In the news

• Sarah Al Suhaimi was named chairman of Saudi Arabia's stock exchange, the region's largest, becoming the first woman to hold that position in the country.

• Angie Lile, president of a homeowners association in Kansas City, Mo., is raising money for a black man who was arrested on a traffic-offense warrant after a neighbor, who said she thought the man looked suspicious as he walked to pick up his son and stepdaughter from school, called police.

• James Green of Utah resigned from his post as vice chairman of the Wasatch County Republican Party and apologized after he wrote in a letter to the editor that equal pay for men and women was "bad for families and thus for all of society," drawing criticism from fellow Republicans and women's groups.

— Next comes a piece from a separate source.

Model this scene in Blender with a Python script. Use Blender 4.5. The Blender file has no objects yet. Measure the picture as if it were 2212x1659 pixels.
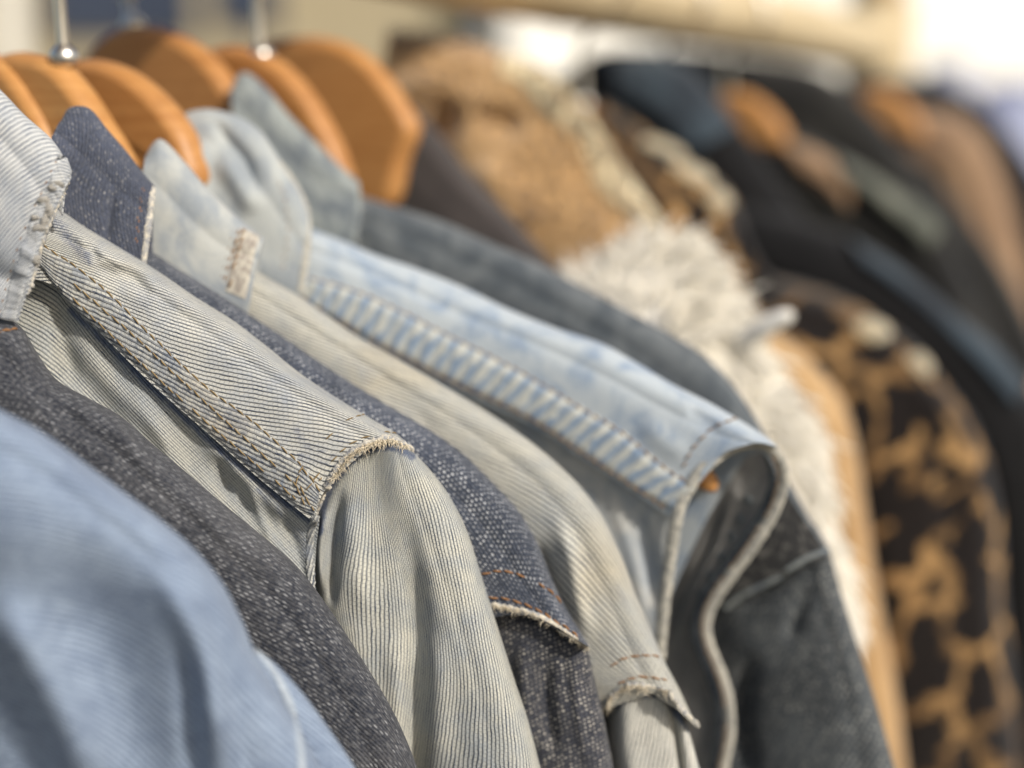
import bpy, math, random
import numpy as np
from mathutils import Vector, noise
from mathutils.bvhtree import BVHTree

random.seed(7); RNG = np.random.default_rng(7)
SC = bpy.context.scene
COL = SC.collection
R = math.radians

# ---------------------------------------------------------------- camera
EYE = Vector((0, 0, 1.5))
FPX = 3072.0                      # focal length in units of the 2212 px wide view
PITCH = math.atan((829.5 - 320) / FPX)
cam_d = bpy.data.cameras.new('camera'); cam = bpy.data.objects.new('camera', cam_d); COL.objects.link(cam)
cam.location = EYE
cam.rotation_euler = (R(90) - PITCH, 0, 0)
cam_d.sensor_width = 36; cam_d.lens = 36 * FPX / 2212
cam_d.clip_start = .01; cam_d.clip_end = 400
cam_d.dof.use_dof = True
cam_d.dof.focus_distance = .380
cam_d.dof.aperture_fstop = (cam_d.lens / 16.5)
cam_d.dof.aperture_blades = 0
SC.camera = cam

# ---------------------------------------------------------------- world, sun
SUN = Vector((.56, -.62, .60)).normalized()
w = bpy.data.worlds.new('World'); SC.world = w; w.use_nodes = True
nt = w.node_tree
sky = nt.nodes.new('ShaderNodeTexSky'); sky.sky_type = 'NISHITA'; sky.sun_disc = False
sky.sun_elevation = math.asin(SUN.z); sky.sun_rotation = math.atan2(SUN.x, SUN.y)
sky.air_density = 1.3; sky.dust_density = 3.0
bg = nt.nodes['Background']; nt.links.new(sky.outputs[0], bg.inputs[0]); bg.inputs[1].default_value = .115
sd = bpy.data.lights.new('sun', 'SUN'); sd.energy = 3.8; sd.angle = R(3.0); sd.color = (1, .935, .84)
so = bpy.data.objects.new('sun', sd); COL.objects.link(so); so.rotation_euler = SUN.to_track_quat('Z', 'Y').to_euler()
vs = SC.view_settings; vs.view_transform = 'Standard'; vs.look = 'None'; vs.gamma = 1; vs.exposure = -.04
vs.use_curve_mapping = False
SC.render.engine = 'CYCLES'
SC.cycles.use_denoising = True
SC.cycles.max_bounces = 8; SC.cycles.diffuse_bounces = 6

# ---------------------------------------------------------------- pixel -> point on a garment's plane
TH = R(30)
D = np.array([math.sin(TH), math.cos(TH), 0.0])     # the rail runs this way, every garment hangs across it
W = np.array([math.cos(TH), -math.sin(TH), 0.0])
E = np.array(EYE)
cp, sp = math.cos(PITCH), math.sin(PITCH)

SWING = 1
def rays(px, py):
    x = (np.asarray(px, float) - 1106) / FPX
    y = -(np.asarray(py, float) - 829.5) / FPX
    return np.stack([x, cp + y * sp, -sp + y * cp], -1)

def at(px, py, s):
    r = rays(px, py)
    s = np.asarray(s, float); x = (np.asarray(px, float) - 1106) / FPX      # the near garments swing a few degrees towards the aisle
    x = -.05 * np.log1p(np.exp(-x / .05))
    s = s + SWING * .16 * (x + .08) * np.clip((.60 - s) / .14, 0, 1)
    k = s / (r @ D)
    return E + r * np.asarray(k)[..., None]

def at_y(px, py, Y):
    r = rays(px, py)
    return E + r * (Y / r[..., 1])[..., None]

# ---------------------------------------------------------------- node helper
def srgb(r, g, b):
    f = lambda c: ((c / 255 + .055) / 1.055) ** 2.4 if c > 10 else c / 255 / 12.92
    return (f(r), f(g), f(b), 1)

class V:
    """a value socket with arithmetic"""
    def __init__(s, t, o): s.t = t; s.o = o
    def _m(s, op, *a):
        n = s.t.nodes.new('ShaderNodeMath'); n.operation = op
        for i, v in enumerate((s,) + a):
            if isinstance(v, V): s.t.links.new(v.o, n.inputs[i])
            else: n.inputs[i].default_value = v
        return V(s.t, n.outputs[0])
    def __add__(s, b): return s._m('ADD', b)
    __radd__ = __add__
    def __sub__(s, b): return s._m('SUBTRACT', b)
    def __rsub__(s, b): return (s * -1) + b
    def __mul__(s, b): return s._m('MULTIPLY', b)
    __rmul__ = __mul__
    def __truediv__(s, b): return s._m('DIVIDE', b)
    def fract(s): return s._m('FRACT')
    def floor(s): return s._m('FLOOR')
    def abs(s): return s._m('ABSOLUTE')
    def sin(s): return s._m('SINE')
    def pow(s, b): return s._m('POWER', b)
    def min(s, b): return s._m('MINIMUM', b)
    def max(s, b): return s._m('MAXIMUM', b)
    def step(s, a, b):
        n = s.t.nodes.new('ShaderNodeMapRange'); n.interpolation_type = 'SMOOTHSTEP'
        s.t.links.new(s.o, n.inputs[0]); n.inputs[1].default_value = a; n.inputs[2].default_value = b
        return V(s.t, n.outputs[0])

class Mat:
    def __init__(s, name, rough=.85, sheen=0.0, spec=.25):
        s.m = bpy.data.materials.new(name); s.m.use_nodes = True; s.t = s.m.node_tree
        s.b = s.t.nodes['Principled BSDF']; s.b.inputs['Roughness'].default_value = rough
        s.b.inputs['Specular IOR Level'].default_value = spec
        if sheen:
            s.b.inputs['Sheen Weight'].default_value = sheen; s.b.inputs['Sheen Roughness'].default_value = .5
    def coord(s, which='UV'):
        n = s.t.nodes.new('ShaderNodeTexCoord'); return n.outputs[which]
    def sep(s, o):
        n = s.t.nodes.new('ShaderNodeSeparateXYZ'); s.t.links.new(o, n.inputs[0])
        return V(s.t, n.outputs[0]), V(s.t, n.outputs[1]), V(s.t, n.outputs[2])
    def comb(s, x, y, z=0.0):
        n = s.t.nodes.new('ShaderNodeCombineXYZ')
        for i, v in enumerate((x, y, z)):
            if isinstance(v, V): s.t.links.new(v.o, n.inputs[i])
            else: n.inputs[i].default_value = v
        return n.outputs[0]
    def noise(s, vec, scale, detail=3, rough=.5, dist=0):
        n = s.t.nodes.new('ShaderNodeTexNoise'); s.t.links.new(vec, n.inputs['Vector'])
        n.inputs['Scale'].default_value = scale; n.inputs['Detail'].default_value = detail
        n.inputs['Roughness'].default_value = rough; n.inputs['Distortion'].default_value = dist
        return V(s.t, n.outputs[0])
    def white(s, vec):
        n = s.t.nodes.new('ShaderNodeTexWhiteNoise'); s.t.links.new(vec, n.inputs['Vector']); return V(s.t, n.outputs[0])
    def voro(s, vec, scale, feature='F1', rand=1.0):
        n = s.t.nodes.new('ShaderNodeTexVoronoi'); n.feature = feature; s.t.links.new(vec, n.inputs['Vector'])
        n.inputs['Scale'].default_value = scale; n.inputs['Randomness'].default_value = rand
        return V(s.t, n.outputs[0])
    def mix(s, f, a, b):
        n = s.t.nodes.new('ShaderNodeMix'); n.data_type = 'RGBA'
        if isinstance(f, V): s.t.links.new(f.o, n.inputs[0])
        else: n.inputs[0].default_value = f
        for i, v in ((6, a), (7, b)):
            if isinstance(v, tuple): n.inputs[i].default_value = v
            else: s.t.links.new(v, n.inputs[i])
        return n.outputs[2]
    def color(s, o):
        if isinstance(o, tuple): s.b.inputs['Base Color'].default_value = o
        else: s.t.links.new(o, s.b.inputs['Base Color'])
    def bump(s, h, dist, strength=1.0):
        n = s.t.nodes.new('ShaderNodeBump'); n.inputs['Strength'].default_value = strength
        n.inputs['Distance'].default_value = dist
        s.t.links.new(h.o, n.inputs['Height']); s.t.links.new(n.outputs[0], s.b.inputs['Normal'])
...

• Geoffrey Greer and five other employees at Rubidoux High School in Jurupa, Calif., were placed on administrative leave after they posted social-media comments describing students who skipped classes to participate in an immigrant strike as "lazy," "drunk" and "failing," school officials said.

• Michael Bryant and Walker Daugherty face deadly conduct charges in Presidio County, Texas, after Daugherty and another hunter were found shot, with officials saying the hunters claimed they were attacked by people who had illegally crossed the nearby border.

• John Braman, who resigned as a sheriff's deputy in Volusia County, Fla., is being investigated, and charges have been dropped in at least 18 criminal cases, after he was recorded by his own body camera taking $100 bills from a drunken-driving suspect, investigators said.

• Kailash Prakash, a forest officer in India, said authorities would not hold a tiger hunt after a villager was killed while collecting firewood in a forest reserve because that tiger, unlike one that was blamed in the deaths of six villagers and captured previously, did not intrude into a human settlement.

• Jorge Soberanis-Rumaldo, a 58-year-old Mexican who escaped from an Illinois prison in 2003 while serving an eight-year sentence on a drug charge, was arrested by U.S. Immigration and Customs Enforcement agents in Atlanta.

• Donata Rea, 53, was charged with grand larceny in a scheme in which prosecutors said she set up a trust and obtained power of attorney for a dead neighbor and gave the dead woman's jewelry, furniture, bank account and two houses to herself.